I think the lesson (for me, anyway) is pretty clear. It would seem that I am far too “underwhelmed” by the forgiving love of Christ; this shows itself whenever I set about to clean up my image or somehow try to deny the horrific sins of my past. In His great and unfathomable mercy, Christ has allowed me to redeem many of the sins of my past to help others, both in addiction recovery and divorce ministries. And yet, somehow, I still feel like I need to run around making myself appear “better” than I really am. Augh! With the disciples, I find myself crying out “Increase my faith!” (Luke 17:1-5)

After two days of wondering whether or not I should try to “scrub myself clean,” mercy ultimately arrived in the form of a conversation with someone else struggling through divorce. And it dawned on me that my best and most effective means of “talking to the people in my village” was the very fact that my own life had been redeemed from the pit (Psalm 103:1-5). Who was I to minimize the power of Christ in my own life by making any effort to pretend that I was “better” than I really was? Along with the Samaritan woman, I should be so overwhelmed by the mercies of Jesus that I no longer worry what others may think: “Yes, I am a very foolish person, but take your eyes off me; look at Him instead.”

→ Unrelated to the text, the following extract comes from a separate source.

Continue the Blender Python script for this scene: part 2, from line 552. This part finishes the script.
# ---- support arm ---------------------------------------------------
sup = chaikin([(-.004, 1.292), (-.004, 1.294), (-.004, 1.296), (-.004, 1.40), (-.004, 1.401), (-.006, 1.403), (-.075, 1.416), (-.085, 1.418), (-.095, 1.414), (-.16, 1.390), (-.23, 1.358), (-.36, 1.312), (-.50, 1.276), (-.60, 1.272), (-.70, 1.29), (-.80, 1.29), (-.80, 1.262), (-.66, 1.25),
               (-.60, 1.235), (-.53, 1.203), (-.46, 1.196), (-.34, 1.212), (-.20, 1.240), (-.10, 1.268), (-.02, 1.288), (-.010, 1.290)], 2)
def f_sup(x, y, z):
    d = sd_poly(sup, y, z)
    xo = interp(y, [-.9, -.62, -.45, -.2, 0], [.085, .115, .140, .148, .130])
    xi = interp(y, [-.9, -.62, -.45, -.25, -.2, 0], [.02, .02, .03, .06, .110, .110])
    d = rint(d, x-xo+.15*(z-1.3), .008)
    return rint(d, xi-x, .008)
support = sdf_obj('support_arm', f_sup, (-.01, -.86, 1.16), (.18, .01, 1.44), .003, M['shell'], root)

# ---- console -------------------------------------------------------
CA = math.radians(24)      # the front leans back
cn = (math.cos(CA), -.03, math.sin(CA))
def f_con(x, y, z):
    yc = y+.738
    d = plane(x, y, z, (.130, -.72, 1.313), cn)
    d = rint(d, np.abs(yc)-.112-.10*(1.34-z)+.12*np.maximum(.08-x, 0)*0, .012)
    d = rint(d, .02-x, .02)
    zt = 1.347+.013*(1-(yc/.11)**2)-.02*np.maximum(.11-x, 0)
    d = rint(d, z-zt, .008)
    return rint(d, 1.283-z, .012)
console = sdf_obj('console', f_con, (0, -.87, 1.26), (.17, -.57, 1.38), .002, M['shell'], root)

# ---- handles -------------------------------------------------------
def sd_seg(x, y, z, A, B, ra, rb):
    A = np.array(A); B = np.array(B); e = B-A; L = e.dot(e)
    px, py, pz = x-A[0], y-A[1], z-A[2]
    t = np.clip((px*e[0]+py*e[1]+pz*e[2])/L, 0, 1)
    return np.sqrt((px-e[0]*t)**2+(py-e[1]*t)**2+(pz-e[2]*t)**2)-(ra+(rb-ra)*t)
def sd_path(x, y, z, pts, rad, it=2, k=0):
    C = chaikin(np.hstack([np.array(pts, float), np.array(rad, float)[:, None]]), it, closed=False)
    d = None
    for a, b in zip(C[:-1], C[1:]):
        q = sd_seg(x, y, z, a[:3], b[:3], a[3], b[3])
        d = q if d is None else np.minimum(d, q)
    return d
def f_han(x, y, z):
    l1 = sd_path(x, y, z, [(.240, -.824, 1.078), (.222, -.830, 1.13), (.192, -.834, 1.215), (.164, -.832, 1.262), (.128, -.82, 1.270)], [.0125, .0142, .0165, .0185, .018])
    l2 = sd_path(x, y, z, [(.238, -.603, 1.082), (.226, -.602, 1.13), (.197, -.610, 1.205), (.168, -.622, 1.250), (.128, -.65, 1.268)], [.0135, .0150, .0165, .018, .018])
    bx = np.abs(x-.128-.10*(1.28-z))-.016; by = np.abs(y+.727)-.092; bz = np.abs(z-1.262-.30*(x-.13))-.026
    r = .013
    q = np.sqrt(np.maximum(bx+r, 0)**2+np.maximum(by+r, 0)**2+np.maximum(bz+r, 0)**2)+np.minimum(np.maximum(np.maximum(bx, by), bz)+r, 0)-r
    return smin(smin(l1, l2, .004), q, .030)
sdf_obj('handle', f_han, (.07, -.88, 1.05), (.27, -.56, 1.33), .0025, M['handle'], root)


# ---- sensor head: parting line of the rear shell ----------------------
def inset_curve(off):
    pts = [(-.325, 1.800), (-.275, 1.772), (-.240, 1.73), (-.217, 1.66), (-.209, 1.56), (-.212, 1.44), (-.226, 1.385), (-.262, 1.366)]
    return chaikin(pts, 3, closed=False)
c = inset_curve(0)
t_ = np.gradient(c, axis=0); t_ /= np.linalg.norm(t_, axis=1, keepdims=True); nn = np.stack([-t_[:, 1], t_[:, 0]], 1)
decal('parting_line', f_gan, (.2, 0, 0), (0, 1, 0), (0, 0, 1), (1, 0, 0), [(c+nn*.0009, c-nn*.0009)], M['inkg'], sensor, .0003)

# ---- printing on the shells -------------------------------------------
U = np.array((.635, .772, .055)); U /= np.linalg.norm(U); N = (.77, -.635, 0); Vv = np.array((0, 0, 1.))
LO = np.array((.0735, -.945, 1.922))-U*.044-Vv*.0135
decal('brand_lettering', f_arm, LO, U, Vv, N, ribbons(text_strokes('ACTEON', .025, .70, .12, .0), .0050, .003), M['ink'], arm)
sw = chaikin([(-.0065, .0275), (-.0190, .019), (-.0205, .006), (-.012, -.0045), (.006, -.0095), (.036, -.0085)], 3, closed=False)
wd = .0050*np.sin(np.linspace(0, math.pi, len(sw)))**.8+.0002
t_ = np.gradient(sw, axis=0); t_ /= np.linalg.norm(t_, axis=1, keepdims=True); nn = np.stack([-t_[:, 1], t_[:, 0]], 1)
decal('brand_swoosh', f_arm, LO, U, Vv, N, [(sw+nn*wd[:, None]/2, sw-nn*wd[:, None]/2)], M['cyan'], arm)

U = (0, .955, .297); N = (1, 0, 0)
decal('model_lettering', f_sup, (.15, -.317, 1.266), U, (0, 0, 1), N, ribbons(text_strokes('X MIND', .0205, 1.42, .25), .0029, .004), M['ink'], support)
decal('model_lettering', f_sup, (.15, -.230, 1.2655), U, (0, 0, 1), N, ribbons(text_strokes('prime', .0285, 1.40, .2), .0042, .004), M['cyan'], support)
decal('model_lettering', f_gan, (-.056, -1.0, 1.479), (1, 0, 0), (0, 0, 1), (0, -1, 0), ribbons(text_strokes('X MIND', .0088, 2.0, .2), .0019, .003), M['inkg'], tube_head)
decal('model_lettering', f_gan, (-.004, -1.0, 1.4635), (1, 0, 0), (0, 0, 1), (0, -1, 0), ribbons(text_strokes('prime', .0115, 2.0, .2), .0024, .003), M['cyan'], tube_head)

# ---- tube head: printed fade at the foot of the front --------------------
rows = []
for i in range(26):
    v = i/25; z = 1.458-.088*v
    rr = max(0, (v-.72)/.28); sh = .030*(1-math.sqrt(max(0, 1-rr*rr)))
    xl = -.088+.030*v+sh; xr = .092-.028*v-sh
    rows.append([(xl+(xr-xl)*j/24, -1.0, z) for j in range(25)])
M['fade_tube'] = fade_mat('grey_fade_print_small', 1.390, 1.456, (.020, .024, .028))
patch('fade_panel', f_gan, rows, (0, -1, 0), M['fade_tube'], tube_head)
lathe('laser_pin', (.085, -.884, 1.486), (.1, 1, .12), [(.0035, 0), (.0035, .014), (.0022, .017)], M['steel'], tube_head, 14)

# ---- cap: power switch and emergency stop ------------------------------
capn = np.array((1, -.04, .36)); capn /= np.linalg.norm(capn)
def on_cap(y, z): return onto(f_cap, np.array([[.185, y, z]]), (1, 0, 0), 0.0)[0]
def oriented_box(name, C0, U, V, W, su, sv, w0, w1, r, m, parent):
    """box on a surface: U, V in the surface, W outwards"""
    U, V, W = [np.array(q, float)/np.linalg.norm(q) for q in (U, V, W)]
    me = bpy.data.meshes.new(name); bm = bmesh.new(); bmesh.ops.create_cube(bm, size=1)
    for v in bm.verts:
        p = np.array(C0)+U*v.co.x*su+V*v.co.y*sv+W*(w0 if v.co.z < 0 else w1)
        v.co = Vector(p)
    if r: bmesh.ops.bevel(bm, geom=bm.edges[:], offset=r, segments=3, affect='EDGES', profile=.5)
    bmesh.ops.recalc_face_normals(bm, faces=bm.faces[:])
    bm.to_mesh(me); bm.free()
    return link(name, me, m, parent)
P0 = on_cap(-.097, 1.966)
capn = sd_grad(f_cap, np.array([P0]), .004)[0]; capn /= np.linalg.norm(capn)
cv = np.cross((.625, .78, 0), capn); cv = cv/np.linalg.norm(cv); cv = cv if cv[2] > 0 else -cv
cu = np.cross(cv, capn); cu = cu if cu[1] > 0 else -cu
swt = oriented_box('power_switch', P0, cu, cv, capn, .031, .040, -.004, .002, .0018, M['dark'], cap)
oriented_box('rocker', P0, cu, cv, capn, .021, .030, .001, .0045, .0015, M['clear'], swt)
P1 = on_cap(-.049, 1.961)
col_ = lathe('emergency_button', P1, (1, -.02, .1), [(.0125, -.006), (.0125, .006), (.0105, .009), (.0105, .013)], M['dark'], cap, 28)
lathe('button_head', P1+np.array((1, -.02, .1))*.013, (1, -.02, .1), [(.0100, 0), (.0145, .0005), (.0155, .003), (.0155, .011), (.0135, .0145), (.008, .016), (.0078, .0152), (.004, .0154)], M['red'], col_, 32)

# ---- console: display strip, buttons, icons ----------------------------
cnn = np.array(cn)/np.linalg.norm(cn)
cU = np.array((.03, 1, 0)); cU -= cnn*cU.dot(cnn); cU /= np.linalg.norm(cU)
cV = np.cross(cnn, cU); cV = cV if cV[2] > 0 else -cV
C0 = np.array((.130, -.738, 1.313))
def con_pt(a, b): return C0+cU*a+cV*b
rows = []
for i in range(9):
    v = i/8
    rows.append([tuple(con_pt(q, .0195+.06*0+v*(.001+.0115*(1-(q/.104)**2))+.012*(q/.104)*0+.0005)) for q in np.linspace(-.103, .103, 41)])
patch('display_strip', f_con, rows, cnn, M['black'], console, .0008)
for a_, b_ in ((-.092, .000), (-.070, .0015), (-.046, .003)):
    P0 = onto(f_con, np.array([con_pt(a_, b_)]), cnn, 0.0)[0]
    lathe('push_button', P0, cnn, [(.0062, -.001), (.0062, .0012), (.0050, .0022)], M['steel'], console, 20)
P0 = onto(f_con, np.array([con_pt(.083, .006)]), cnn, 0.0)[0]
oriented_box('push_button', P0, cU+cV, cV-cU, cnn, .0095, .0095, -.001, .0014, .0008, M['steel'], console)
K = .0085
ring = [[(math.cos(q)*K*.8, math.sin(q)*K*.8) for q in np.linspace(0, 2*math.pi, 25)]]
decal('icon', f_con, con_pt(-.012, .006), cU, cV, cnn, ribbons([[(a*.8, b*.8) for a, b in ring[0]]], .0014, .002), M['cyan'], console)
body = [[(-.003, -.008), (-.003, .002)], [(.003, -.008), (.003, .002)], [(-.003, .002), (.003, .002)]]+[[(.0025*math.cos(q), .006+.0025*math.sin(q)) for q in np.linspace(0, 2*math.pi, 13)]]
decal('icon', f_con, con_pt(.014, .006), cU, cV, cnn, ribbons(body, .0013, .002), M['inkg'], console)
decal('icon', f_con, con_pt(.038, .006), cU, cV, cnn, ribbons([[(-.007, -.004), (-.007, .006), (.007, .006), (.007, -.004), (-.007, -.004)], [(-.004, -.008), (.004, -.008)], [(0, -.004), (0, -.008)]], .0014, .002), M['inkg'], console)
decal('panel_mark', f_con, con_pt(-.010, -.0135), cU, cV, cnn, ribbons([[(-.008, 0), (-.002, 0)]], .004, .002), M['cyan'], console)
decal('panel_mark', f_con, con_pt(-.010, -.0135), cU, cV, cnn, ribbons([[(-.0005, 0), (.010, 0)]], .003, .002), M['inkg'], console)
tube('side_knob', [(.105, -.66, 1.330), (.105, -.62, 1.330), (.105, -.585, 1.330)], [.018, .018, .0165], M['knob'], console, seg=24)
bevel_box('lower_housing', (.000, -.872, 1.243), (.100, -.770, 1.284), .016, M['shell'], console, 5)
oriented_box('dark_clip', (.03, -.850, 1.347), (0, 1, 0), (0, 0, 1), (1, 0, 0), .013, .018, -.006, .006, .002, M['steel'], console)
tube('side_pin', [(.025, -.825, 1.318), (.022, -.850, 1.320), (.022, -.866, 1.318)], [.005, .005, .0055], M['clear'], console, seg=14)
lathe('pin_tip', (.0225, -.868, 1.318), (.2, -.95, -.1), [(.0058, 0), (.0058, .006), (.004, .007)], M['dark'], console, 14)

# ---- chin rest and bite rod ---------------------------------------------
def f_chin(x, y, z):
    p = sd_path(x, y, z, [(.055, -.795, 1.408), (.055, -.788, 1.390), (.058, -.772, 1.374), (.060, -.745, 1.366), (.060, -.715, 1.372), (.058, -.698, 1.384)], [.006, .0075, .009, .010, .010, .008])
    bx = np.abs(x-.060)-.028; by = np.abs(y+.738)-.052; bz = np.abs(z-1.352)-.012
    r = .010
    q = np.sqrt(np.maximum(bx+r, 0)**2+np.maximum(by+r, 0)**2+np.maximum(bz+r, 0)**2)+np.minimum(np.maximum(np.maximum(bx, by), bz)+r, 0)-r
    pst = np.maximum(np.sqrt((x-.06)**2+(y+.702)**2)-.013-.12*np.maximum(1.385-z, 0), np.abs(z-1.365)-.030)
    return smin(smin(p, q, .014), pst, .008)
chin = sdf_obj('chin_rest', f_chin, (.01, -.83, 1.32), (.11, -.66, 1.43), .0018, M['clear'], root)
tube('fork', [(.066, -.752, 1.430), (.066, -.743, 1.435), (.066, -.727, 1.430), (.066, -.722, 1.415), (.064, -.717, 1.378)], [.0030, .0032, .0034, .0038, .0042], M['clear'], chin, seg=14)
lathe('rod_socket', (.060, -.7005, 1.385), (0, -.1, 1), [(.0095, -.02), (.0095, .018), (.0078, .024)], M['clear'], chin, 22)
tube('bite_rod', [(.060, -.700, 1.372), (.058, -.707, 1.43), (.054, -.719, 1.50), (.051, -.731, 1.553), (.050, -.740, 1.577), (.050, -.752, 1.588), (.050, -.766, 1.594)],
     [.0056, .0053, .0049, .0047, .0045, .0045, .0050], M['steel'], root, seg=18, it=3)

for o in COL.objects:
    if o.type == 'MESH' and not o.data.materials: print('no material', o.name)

Jesus Himself tells us that there is great joy in Heaven over one sinner who repents (Luke 15:7). And yet, here I am, planning to snatch a Trophy of Grace off the fireplace mantle and commit it to the flames. Where did I get the ridiculous idea that somehow I needed to separate myself from the people in my past when Christ, in His great mercy, is really only interested in separating me from the sins of my past?

I can only hope that in 2014, by God’s grace, I’ll perhaps be better equipped to love and serve my fraternity brothers when the 50-year celebration rolls around. Beyond that, I will try to do a better job of trusting the Lord to use, as He sees fit, any and all details of my past to minister to others. So if you are out on Facebook or randomly Google-ing and you happen to find graphic remnants of my own life of sin, I guess I’d ask you to lovingly forward it to a friend who is currently enslaved: “Does Jesus really save people out of addictions and divorce?” “Uh, yeah, He does…and look, here’s one dope He’s working with even today.”

“Come, see a man who told me everything I ever did.” This is the Christ. The loving, merciful, cleansing, forgiving Christ.